In modo simile il presidente Abdelfattah el-Sisi è stato un attivo combattente contro l’estremismo religioso in Egitto che era prevalente dopo la caduta di Hosni Mubarak nel 2011. Dalla sua elezione ha disattivato l’ala politica dei fratelli musulmani etichettandola come organizzazione terroristica. La posizione di Sisi sulla deradicalizzazione resta un punto focale della sua amministrazione ed è sostenuta dalla maggioranza degli egiziani che sentono che le sue azioni decise hanno impedito all’Egitto di cadere nella stessa trappola vissuta dall’Iraq e dalla Siria.
In un discorso di Sisi all’ONU egli sottolineò che “il mondo ha cominciato a comprendere la realtà del perché gli egiziani si sono rivoltati contro l’estremismo che voleva rompere l’unità della nazione”.
Un problema simile lo si trova in Indonesia dove molti sentono che le ultime espressioni di intolleranza religiosa compromettono il fondamento filosofico nazionale della Pancasila che proclama la coesistenza pacifica.
A livello nazionale la più vasta organizzazione musulmana al mondo Nahdlatul Ulama (NU) è stata molto attiva nel proporre l’accettazione religiosa. L’ala giovanile della NU, GP Ansor, per esempio vigila sulle chiese cristiane nel giorno della Vigilia di Natale per impedire ogni minaccia terroristica. Questo tipo di attività non deve essere messa in dubbio ma anzi promossa in modo globale.
La scorsa settimana Hasyim Muzadi, un membro anziano del NU, insieme alla Conferenza Internazionale degli Studiosi Islamici, all’Agenzia Nazionale Antitettorismo e al Ministero degli Etseri, ha tenuto un seminario “Conflitti e democratizzazione nel Medio Oriente”.
Il raduno intellettuale ha aperto i dialoghi tra le figure religiose di guida compreso il ministero degli affari religiosi Lukman Hakim Saifuddin e la comunità diplomatica. Al Seminario hanno partecipato l’attuale ministro Retno Marsudi ed i suoi predecessori Hassan Wirajuda e Alwi Shihab, ambasciatori presso paesi del Medio Oriente.
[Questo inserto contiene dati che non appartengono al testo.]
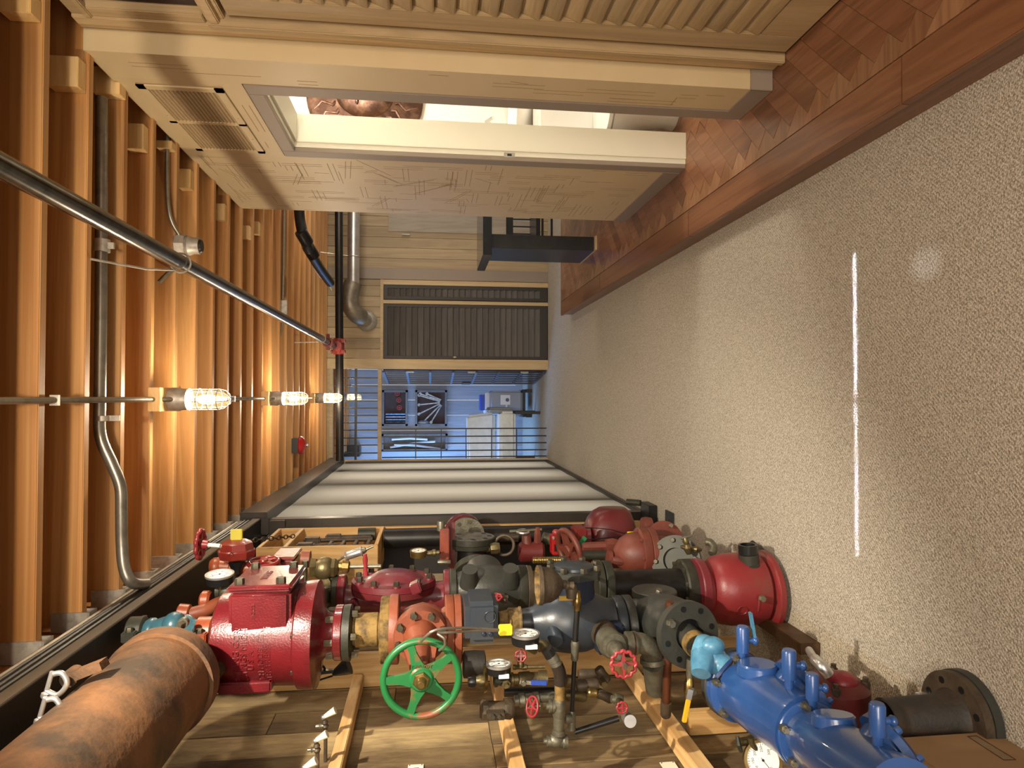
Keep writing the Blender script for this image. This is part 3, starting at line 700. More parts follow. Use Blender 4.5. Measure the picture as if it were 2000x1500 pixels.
MB().tube(smooth_path([b_+Vector((.01, 0, 0)), at(684, 575, Y=yd), at(684, 595, Y=yd), at(694, 612, Y=yd+.05), at(704, 619, Y=yd+.14)], 5), [rd*1.55]*17+[rd*1.45]*0 if False else rd*1.5, 28).build('sleeve', M['sleeve'], t)
MB().lathe(at(702, 618, Y=yd+.1), at(716, 627, Y=YF-.01), [(0, rd*1.15), (.8, rd*1.2), (.85, rd*1.6), (1, rd*1.9)], 32).build('wall_collar', M['galv'], t)
p0 = at(612, 491, Y=8.2); p1 = at(681, 500, Y=8.26)
MB().beam(p0, p1, .004, .03, (0, 1, 0)).torus(Vector((p1.x, yd, b_.z)), (1, 0, 0), rd+.004, .006, 24, 6).build('hanging_strap', M['silver'], t)
# fire bell on a joist
t = thing('fire_bell', 'small red fire alarm bell with a chrome centre fixed to the joists', 'bell')
p = at(571, 870, Z=ZC-.0)
MB().box((p.x-.07, p.y-.05, 2.765), (p.x+.07, p.y+.05, ZC-.001)).build('back_box', M['black'], t, bevel=.003)
q = Vector((p.x+.0, p.y, 2.765))
MB().lathe(q, q+Vector((0, 0, -.06)), [(0, .085), (.15, .09), (.5, .08), (.85, .045), (1, .01)], 28).build('gong', plain('bell_red', 'a01c18', .25), t)
MB().ell(q+Vector((0, 0, -.07)), .016, .016, .018, 12, 8).build('cap_nut', M['silver'], t)
# ---------------------------------------------------------------- black shelf table on the platform
t = thing('console_table', 'black wooden table with a drawer frame on the far end of the walnut platform', 'table')
ty = 6.0
def bb(px0, py0, px1, py1, ya, yb_, name, mat=M['black'], bev=.003):
    a = at(px0, py0, Y=ya); b = at(px1, py1, Y=ya); return B((a.x, ya, a.z), (b.x, yb_, b.z), name, mat, t, bevel=bev)
bt = paint('black_table_stain', '1b1a1a', '272524', .35, 0, 8, bs=.05)
za = at(948, 500, Y=6.05).z; zb = at(930, 500, Y=6.05).z
xl = at(940, 517, Y=6.05).x
B((xl, 5.62, za-.02), (xl+1.2, 6.35, za+.055), 'table_top', paint('table_top_gloss', '1c2026', '262a30', .15, 0, 8, bs=.0), t, bevel=.004)
x2 = at(1150, 497, Z=ZP).x
B((x2-.02, 5.75, ZP+.012), (x2+.10, 6.3, za-.02), 'side_panel', bt, t, bevel=.003)
B((x2-.02, 5.70, ZP), (x2+.10, 6.32, ZP+.012), 'foot_plate', M['panel_trim'], t)
t = thing('black_chair', 'black spindle-backed wooden chair standing beside the black table', 'chair')
cx0 = at(1100, 470, Y=6.6).x-.02
zz_ = lambda px: at(px, 450, Y=6.6).z
for xx in (cx0, cx0+.42):
    for yy in (6.45, 6.85):
        B((xx-.018, yy-.018, ZP), (xx+.018, yy+.018, zz_(1040) if yy < 6.6 else zz_(1000)), 'leg', bt, t, bevel=.003)
B((cx0-.02, 6.43, zz_(1050)), (cx0+.44, 6.87, zz_(1050)+.04), 'seat', bt, t, bevel=.008)
B((cx0-.02, 6.83, zz_(1000)-.04), (cx0+.44, 6.87, zz_(1000)+.03), 'top_rail', bt, t, bevel=.008)
for i in range(5): MB().cyl((cx0+.06+.075*i, 6.85, zz_(1050)+.03), (cx0+.06+.075*i, 6.85, zz_(1000)-.03), .008, 8).build('spindle', bt, t)
for z in (.25, .34):
    B((cx0, 6.44, ZP+z), (cx0+.42, 6.46, ZP+z+.02), 'stretcher', bt, t, bevel=.002); B((cx0-.01, 6.45, ZP+z-.03), (cx0+.01, 6.85, ZP+z-.01), 'stretcher', bt, t, bevel=.002)
# ---------------------------------------------------------------- gate, transom grille and far room
iron = plain('gate_iron', '17181c', .4)
YG = YF+.05
w1 = thing('transom_grille', 'black iron bar grille filling the opening above the gate', 'grille')
zt0, zt1 = fz(738), fz(652)
for py in (739, 754, 768, 783, 797, 811, 825, 839, 854, 868, 883):
    B((fx(py)-.008, YG, zt0), (fx(py)+.008, YG+.016, zt1), 'bar', iron, w1)
B((XO0, YG-.004, fz(694)-.014), (XO1, YG+.020, fz(694)+.014), 'cross_bar', iron, w1)
g1 = thing('closed_gate', 'narrow closed leaf of the black iron gate on the left of the doorway', 'gate')
for py in (837, 852, 865.5, 879.5, 892):
    B((fx(py)-.008, YG, .01), (fx(py)+.008, YG+.016, zt0-.05), 'bar', iron, g1)
for px in (812, 862, 911, 961, 1010):
    B((XO0+.006, YG-.004, fz(px)-.006), (fx(836), YG+.020, fz(px)+.006), 'cross_bar', iron, g1)
g2 = thing('open_gate', 'wide black iron gate leaf swung open into the blue-lit back room', 'gate')
gx = XO1-.03; steelblue = paint('gate_frame_steel', '5d5f6e', '4d4c58', .4, .4, 8)
gz0, gz1 = .03, zt0-.06
hd = Vector((-.13, .99, 0)).normalized()     # swing direction
def gp(d, z): return Vector((gx, YG+.06, z))+hd*d
for d in (0.02, .18, .34, .50, .66, .82, .98):
    MB().beam(gp(d, gz0), gp(d, gz1), .014, .014, (0, 1, 0)).build('bar', iron, g2)
for i in range(8):
    z = gz0+(gz1-gz0)*i/7; MB().beam(gp(0, z), gp(1.0, z), .02, .03).build('cross_bar', steelblue, g2)
MB().beam(gp(1.0, gz0), gp(1.0, gz1), .02, .03, (0, 1, 0)).build('end_bar', steelblue, g2)
MB().beam(gp(.86, 1.02), gp(1.06, 1.02), .03, .12).build('lock_box', M['black'], g2, bevel=.004)
for z in (.3, 1.0, 1.8): MB().cyl(gp(.0, z)+Vector((.0, -.03, -.05)), gp(0, z)+Vector((0, -.03, .05)), .015, 10).build('hinge', M['galv'], g2)
MB().box((gx+.015, YG+.03, gz0), (gx+.028, YG+.9, gz1)).build('kick_board', paint('rust_board', '3a1d12', '2c150d', .6), g2)
# far room shell
wb2 = sroot('wall_far_room'); YB = 11.3
wp = wood('pale_grey_plank', '8f949c', '9ea3aa', 'z', 6, .6, bs=.05)
x = -2.8
while x < 1.6:
    B((x+.002, YB, 0), (x+.248, YB+.03, 3.08), 'wall_plank', wp, wb2, bevel=.003, seg=1); x += .25
B((-2.9, YF+.16, 0), (-2.85, YB, 3.08), 'side_panel', wp, wb2); B((1.0, YF+.16, 0), (1.05, YB, 3.08), 'side_panel', wp, wb2)
# display boxes on the far plank wall
fr = paint('grey_display_wood', '6e6c6c', '5a5856', .6, 0, 10); frd = paint('brown_display_back', '4a3a38', '3a2e2e', .7, 0, 6)
def display(px0, py0, px1, py1, label, back):
    t = thing('display_box', label, 'display box', 'open display boxes on the far plank wall')
    a = at(px0, py0, Y=YB-.1); b = at(px1, py1, Y=YB-.1); x0, x1 = sorted((a.x, b.x)); z0, z1 = sorted((a.z, b.z))
    B((x0, YB-.012, z0), (x1, YB-.001, z1), 'back', back, t)
    for lo, hi in (((x0, z0), (x1, z0+.035)), ((x0, z1-.035), (x1, z1)), ((x0, z0), (x0+.035, z1)), ((x1-.035, z0), (x1, z1))):
        B((lo[0], YB-.1, lo[1]), (hi[0], YB-.012, hi[1]), 'frame', fr, t, bevel=.002)
    return t, x0, x1, z0, z1
redv = plain('display_valve_red', '9a3a38', .5); grm = paint('display_tool_steel', '8a98a6', '5d6873', .4, .6, 20)
t, x0, x1, z0, z1 = display(746, 762, 796, 832, 'display box of small red handwheels, uppermost on the far plank wall', frd)
def inbox(name, mb, mat, label=None, cat='tool', group='tools and valves shown in the far display boxes'):
    o = mb.build(name, mat); tag(o, label, cat, group); return o
for i, (px, py) in enumerate([(776, 768), (779, 781), (780, 796)]):
    c = at(px, py, Y=YB-.06)
    inbox('display_handwheel', MB().torus(c, (0, 1, 0), .035, .009, 18, 6).cyl(c+Vector((0, .045, 0)), c+Vector((0, -.02, 0)), .012, 8).beam(c+Vector((-.035, 0, 0)), c+Vector((.035, 0, 0)), .008, .01).beam(c+Vector((0, 0, -.035)), c+Vector((0, 0, .035)), .008, .01, (1, 0, 0)), redv, ['upper red handwheel inside the far display box', 'middle red handwheel inside the far display box', 'lower dark red handwheel inside the far display box'][i], 'valve')
for i, py in enumerate((790, 797, 804, 811)):
    c = at(757, 812, Y=YB-.06); d = Vector((0, 0, .2)); x = x0+.06+.045*i
    inbox('display_tube', MB().cyl((x, YB-.05, z1-.42), (x, YB-.05, z1-.06), .014, 8), grm, ['topmost-left straight grey tube', 'second straight grey tube', 'third straight grey tube', 'straight grey tube nearest the gate'][3-i]+' in the display box with red handwheels', 'tube')
t, x0, x1, z0, z1 = display(811, 762, 873, 832, 'display box with tools fanned out around a grey hub, on the far plank wall', frd)
hc = at(872, 786, Y=YB-.06)+Vector((0, 0, .06))
for i in range(7):
    a = math.radians(25+20*i); d = Vector((-math.cos(a), 0, math.sin(a))); 
    e = hc+d*.45
    e.x = min(max(e.x, x0+.06), x1-.06); e.z = min(e.z, z1-.06)
    inbox('fanned_spanner', MB().beam(hc+d*.05, e, .02, .022, (0, 1, 0)).cyl(e+Vector((0, .012, 0)), e-Vector((0, .012, 0)), .025, 10), grm, ['first', 'second', 'third', 'fourth', 'fifth', 'sixth', 'seventh'][i]+' grey spanner of the fan in the far display box, counted from the ceiling side', 'spanner')
inbox('display_shield', MB().ell(at(827, 826, Y=YB-.06), .05, .03, .11, 14, 8), grm, 'small silver oval plate at the lower left of the fanned tools box', 'plate')
t, x0, x1, z0, z1 = display(745, 848, 874, 881, 'long narrow display box of tongs behind the closed gate leaf', fr)
for i, (a, b) in enumerate([((765, 858), (835, 858)), ((770, 868), (860, 877)), ((762, 874), (850, 862))]):
    inbox('long_tongs', MB().tube([at(a[0], a[1], Y=YB-.06), at((a[0]+b[0])/2, (a[1]+b[1])/2-2, Y=YB-.05), at(b[0], b[1], Y=YB-.06)], .02, 8), plain('pale_tool', 'c8ced2', .4), ['pale tongs nearest the room gate in the narrow far display box', 'middle pale tongs in the narrow far display box', 'pale tongs crossing the others in the narrow far display box'][i], 'tongs')
# grey machine case, blue box, side table, couch in the far room
yt = 10.2
t = thing('machine_case', 'grey rounded equipment case with a white square label in the far room', 'case')
a = at(957, 763, Y=yt); b = at(1021, 812, Y=yt)
B((b.x, yt, b.z), (a.x, yt+.45, a.z), 'case', plain('case_grey', '9aa2b0', .45), t, bevel=.03, seg=3)
c = at(987, 781, Y=yt); s_ = 9.5*kk(c); B((c.x-s_, yt-.006, c.z-s_), (c.x+s_, yt-.001, c.z+s_), 'label_plate', plain('label_white', 'eef2f4', .5), t)
c2 = c+Vector((-.0, -.006, -.03)); MB().cyl(c2, c2+Vector((0, -.004, 0)), .028, 18).build('label_emblem', plain('emblem_grey', '5d6a78', .5), t)
h = at(989, 797, Y=yt); MB().box((h.x-.07, yt-.02, h.z-.015), (h.x+.05, yt-.001, h.z+.012)).build('handle', plain('handle_white', 'dfe6ea', .4), t, bevel=.005)
B((b.x+.03, yt+.05, a.z), (a.x-.03, yt+.4, a.z+.07), 'lid_tray', plain('tray_white', 'dfe4e8', .5), t, bevel=.01)
o = B((b.x+.08, yt+.08, a.z+.071), (a.x-.06, yt+.36, a.z+.14), 'blue_box', plain('box_blue', '2f55b8', .5), bevel=.006); tag(o, 'blue box lying on top of the grey equipment case', 'box')
t = thing('side_table', 'dark wooden side table carrying the grey case in the far room', 'table')
B((b.x-.02, yt-.01, b.z-.04), (a.x+.01, yt+.46, b.z-.002), 'table_top', M['darkframe'], t, bevel=.004)
for xx in (b.x, a.x): 
    for yy in (yt+.02, yt+.45): B((xx-.025, yy-.02, 0), (xx+.025, yy+.02, b.z-.05), 'leg', M['darkframe'], t, bevel=.003)
t = thing('armchair', 'pale upholstered armchair with dark legs behind the closed gate', 'armchair')
cush = paint('pale_upholstery', 'e2e8ea', 'd4dcde', .9, 0, 12, bs=.3, bsc=60)
yk = 9.85; aa = at(912, 805, Y=yk); ab = at(1000, 895, Y=yk); am = at(967, 830, Y=yk)
mb = MB().prism([(ab.x-.3, yk, am.z), (aa.x, yk, am.z), (aa.x-.05, yk+.05, aa.z), (ab.x-.3, yk+.05, aa.z-.02)], (0, .18, 0)); mb.build('backrest', cush, t, bevel=.04, seg=3)
B((ab.x-.3, yk-.45, ab.z), (aa.x+.02, yk+.02, am.z-.02), 'seat', cush, t, bevel=.04, seg=3)
B((aa.x+.0, yk-.42, ab.z+.02), (aa.x+.07, yk+.12, am.z+.14), 'arm', plain('arm_grey', '8c959a', .7), t, bevel=.03, seg=3)
for xx in (aa.x, ab.x): 
    for yy in (yk-.4, yk+.1): B((xx-.02, yy-.02, 0), (xx+.02, yy+.02, ab.z+.005), 'leg', M['darkframe'], t, bevel=.003)
ca_ = at(668, 872, Y=11.0); cb_ = at(702, 892, Y=11.0)
o = B((cb_.x, 11.0, cb_.z), (ca_.x, 11.29, ca_.z), 'black_case', M['black'], bevel=.004); tag(o, 'black box on the far wall behind the transom grille', 'box')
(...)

Nel considerare l’esperienza egiziana e tunisina nel trattare con l’estremismo religioso, sarebbe di vantaggio se il ministero degli esteri dell’Indonesia collaborasse formalmente con le nazioni del Nordafrica per acquisire più conoscenza e tecniche per contenere l’estremismo. Affrontando con efficacia la questione del radicalismo l’ Indonesia potrà realizzare interamente il suo carattere ideologico e continuare a riempire il vuoto di una voce significativa dell’Islam moderato.
Gli stati membri dell’Unione Europea presentano grossi problemi rispetto a questa questione inquietante. Germania, Francia e Gran Bretagna sembrano tutte colpite dall’estremismo religioso che crea una immagine inaccurata e cattiva dell’Islam per moti degli abitanti di questi paesi.
L’ambasciatore italiano in Indonesia, Federico Failla, ha espresso il suo interesse per voler portare in visita in Italia studiosi islamici famosi indonesiani e dare lezioni e seminari per contrastare alcune delle percezioni errate dell’Islam in quel paese. E’ questa percezione negativa che ha spinto Bill Maher, membro conosciuto dei media occidentali, ad apostrofare l’Islam come “religione della Mafia”.
Ristabilendo la qualità dell’accettazione religiosa l’Indonesia ne trarrà beneficio su vari fronti compreso il turismo, la diplomazia e l’investimento estero.
La posizione internazionale dell’Islam sarà deciso per lo più dall’Indonesia o per la sua apatia o per l’impegno attivo. I capi indonesiani devono scegliere l’ultima opzione.